Headline: Three generations of the Dinsmore family work together in the name of science.
Question: How many mad scientists does it take to find out if different sized balls fall at the same speed?
Answer: In our case three plus lots of mismatched technology.
Our grandson, Patrick, is doing his science fair project over the mid winter break. He chose as his hypothesis that different sized balls fall at the same speed because of gravity. Now he has to prove it. Grandfather, Son and Grandson all put on their thinking caps and started tossing around ideas about how we could measure the effect. The stopwatch was quickly ruled out; none of us could time it that precisely. The grandfather person reminisced about physics class and a super accurate spark timing device that burned holes in a strip of adding machine tape attached to the falling weight. Alas and alack the technology was not available to us. Next we tried the digital camera that can take short video clips. That brought us to an interesting new problem; modern technology is too smart. To save space the camera only records a new picture when it notices something has changed. We discovered the camera only recorded a new photo every second or third frame. We tried to fool the camera by placing a floor fan in the field and putting a strip of duct tape on one blade. The fan was too speedy even at the slowest speed. Ah Ha there is a ceiling fan in the master bedroom. We briefly thought about removing the fan and jury-rigging it on the living room floor and supplying the electricity by poking the wires into the socket of the drop cord. Then we pictured in our minds eye the Mother-person arriving home and noticing her beloved fan wopping away in the middle of the living room floor and decided against that option. Well being the skilled scientific thinking team that we are, we hit upon the ingenious plan of bringing an image of the fan to the experiment. Soon there was a mirror propped in the stairway and a sheet of red paper taped to one blade of the fan. By now the living room looked like a cyclone had struck. We had the furniture pushed back to make a safe landing zone. Patrick was stationed at the landing at the top of the stairway. Grandpa was cameraman and Dad was retrieving balls and tossing them back up the stairs.

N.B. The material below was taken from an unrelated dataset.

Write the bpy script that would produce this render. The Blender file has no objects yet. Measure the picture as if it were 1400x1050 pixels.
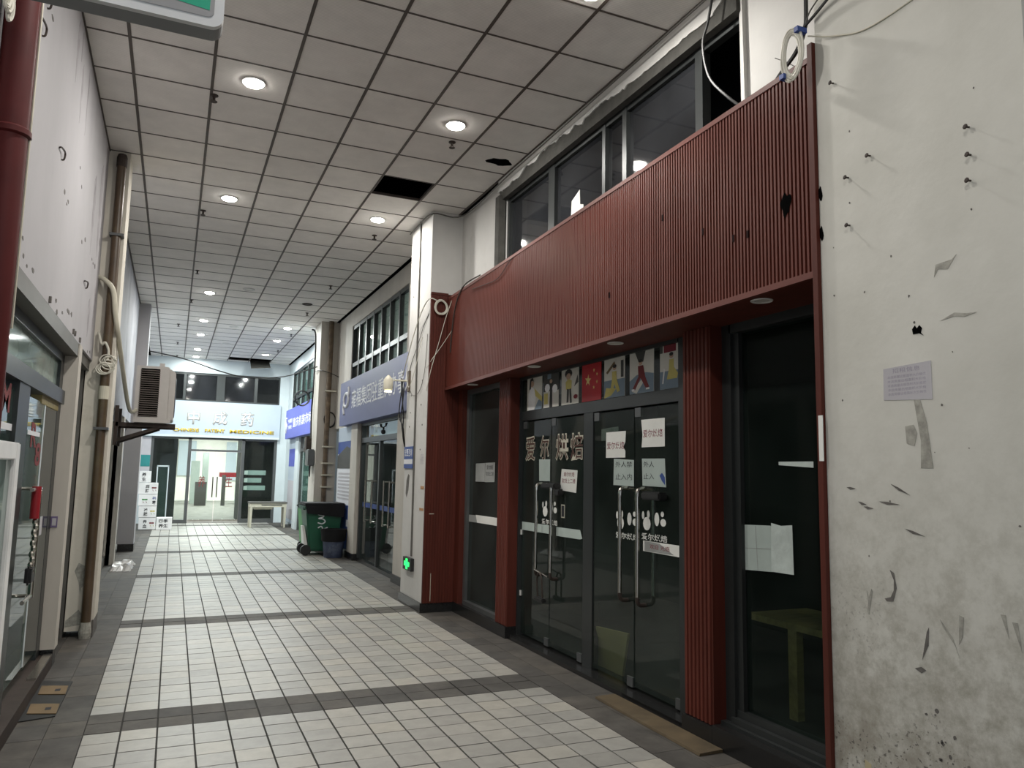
import bpy, bmesh, math, random
from mathutils import Vector, Matrix
random.seed(7)
C = bpy.context.scene.collection
V = Vector
H = 4.84          # ceiling height; floor is z = 0, corridor runs along +y, camera over the origin

# ------------------------------------------------------------------ camera, world, exposure
cd = bpy.data.cameras.new('camera'); cam = bpy.data.objects.new('camera', cd); C.objects.link(cam)
cd.sensor_fit = 'HORIZONTAL'; cd.sensor_width = 36.0; cd.lens = 1043.67 / 1400 * 36; cd.clip_start = 0.05
yaw, pitch, roll = 0.413515598, 0.115659897, 0.0192260266
fw = V((math.sin(yaw) * math.cos(pitch), math.cos(yaw) * math.cos(pitch), math.sin(pitch)))
r0 = V((math.cos(yaw), -math.sin(yaw), 0)); u0 = r0.cross(fw)
rt = r0 * math.cos(roll) + u0 * math.sin(roll); up = u0 * math.cos(roll) - r0 * math.sin(roll)
cam.matrix_world = Matrix(((rt.x, up.x, -fw.x, 0), (rt.y, up.y, -fw.y, 0), (rt.z, up.z, -fw.z, 1.64), (0, 0, 0, 1)))
bpy.context.scene.camera = cam
w = bpy.data.worlds.new('world'); bpy.context.scene.world = w; w.use_nodes = True
w.node_tree.nodes['Background'].inputs[0].default_value = (0.80, 0.90, 1.0, 1)
w.node_tree.nodes['Background'].inputs[1].default_value = 0.9
vs = bpy.context.scene.view_settings
vs.view_transform = 'Standard'; vs.look = 'None'; vs.gamma = 1; vs.use_curve_mapping = False; vs.exposure = 0.0
LAMP_W = 41.0

# ------------------------------------------------------------------ materials
def new_mat(name):
    m = bpy.data.materials.new(name); m.use_nodes = True
    nt = m.node_tree; b = nt.nodes['Principled BSDF']
    return m, nt, b
def nd(nt, t, **kw):
    n = nt.nodes.new(t)
    for k, v in kw.items():
        if hasattr(n, k): setattr(n, k, v)
        else: n.inputs[k.replace('_', ' ')].default_value = v
    return n
def rgb(c): return (c[0], c[1], c[2], 1)
def ramp(nt, fac, stops):
    n = nt.nodes.new('ShaderNodeValToRGB'); e = n.color_ramp.elements
    e[0].position, e[0].color = stops[0][0], rgb(stops[0][1])
    e[1].position, e[1].color = stops[1][0], rgb(stops[1][1])
    for p, c in stops[2:]:
        k = e.new(p); k.color = rgb(c)
    nt.links.new(fac, n.inputs[0]); return n.outputs[0]
def mixc(nt, fac, a, b, mode='MIX'):
    n = nt.nodes.new('ShaderNodeMix'); n.data_type = 'RGBA'; n.blend_type = mode
    for s, v in ((n.inputs[0], fac), (n.inputs[6], a), (n.inputs[7], b)):
        if hasattr(v, 'links') or hasattr(v, 'is_linked'): nt.links.new(v, s)
        else: s.default_value = v if isinstance(v, (int, float)) else rgb(v)
    return n.outputs[2]
def mat(name, c, rough=.6, metal=0, var=.12, scale=3.0, bump=0.0, bscale=40, stain=None, stain_amt=.5, stain_scale=1.2, stain_lo=.55, spec=.5, stretch=None):
    m, nt, b = new_mat(name)
    tc = nd(nt, 'ShaderNodeTexCoord'); co = tc.outputs['Object']
    if stretch:
        mp = nd(nt, 'ShaderNodeMapping'); mp.inputs['Scale'].default_value = stretch
        nt.links.new(co, mp.inputs[0]); co = mp.outputs[0]
    n = nd(nt, 'ShaderNodeTexNoise', Scale=scale, Detail=6.0, Roughness=.6); nt.links.new(co, n.inputs['Vector'])
    lo = tuple(x * (1 - var) for x in c); hi = tuple(min(1, x * (1 + var)) for x in c)
    col = ramp(nt, n.outputs['Fac'], [(.3, lo), (.7, hi)])
    if stain:
        n2 = nd(nt, 'ShaderNodeTexNoise', Scale=stain_scale, Detail=8.0, Roughness=.68); nt.links.new(co, n2.inputs['Vector'])
        f = ramp(nt, n2.outputs['Fac'], [(stain_lo, (0, 0, 0)), (stain_lo + .18, (stain_amt,) * 3)])
        col = mixc(nt, f, col, stain)
    nt.links.new(col, b.inputs['Base Color'])
    b.inputs['Roughness'].default_value = rough; b.inputs['Metallic'].default_value = metal
    b.inputs['Specular IOR Level'].default_value = spec
    if bump:
        n3 = nd(nt, 'ShaderNodeTexNoise', Scale=bscale, Detail=4.0); nt.links.new(co, n3.inputs['Vector'])
        bp = nd(nt, 'ShaderNodeBump', Strength=bump, Distance=.01); nt.links.new(n3.outputs['Fac'], bp.inputs['Height'])
        nt.links.new(bp.outputs[0], b.inputs['Normal'])
    return m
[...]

When the gals returned to the scene we were starting to get the furniture back in place and Patrick was busy counting frames on the computer. He was able to find out that the camera records 25 frames as the stopwatch changes by one second, and the ball falls sixteen feet from the banister of the stairway in about 25 frames. So far the team has not repealed the law of gravity, but we do know that it comes in jumps and starts. Pictures never lie. Isn’t modern technology wonderful?
Judy and I send you greetings from frosty Gilroy California, where we are visiting Glen and Barb and their three sons, Cody, Patrick and Bryce.
Love to all, Gary and Judy.
P.S. Today is our forty first anniversary. We have spent the last year and a half in a thirty four foot RV and we are still together and loving every minute.
We do have to end on a sad note, however. Judy’s brother, Lloyd Starr, passed away in Sequim Washington Saturday, February 18, 2006. He continued to enjoy life to the end, in spite of limitations that emphysema put on him. He enjoyed hand creating model trucks and construction equipment from wood. He is survived by his three sisters, Sonja, Genaveve and Judy and their families.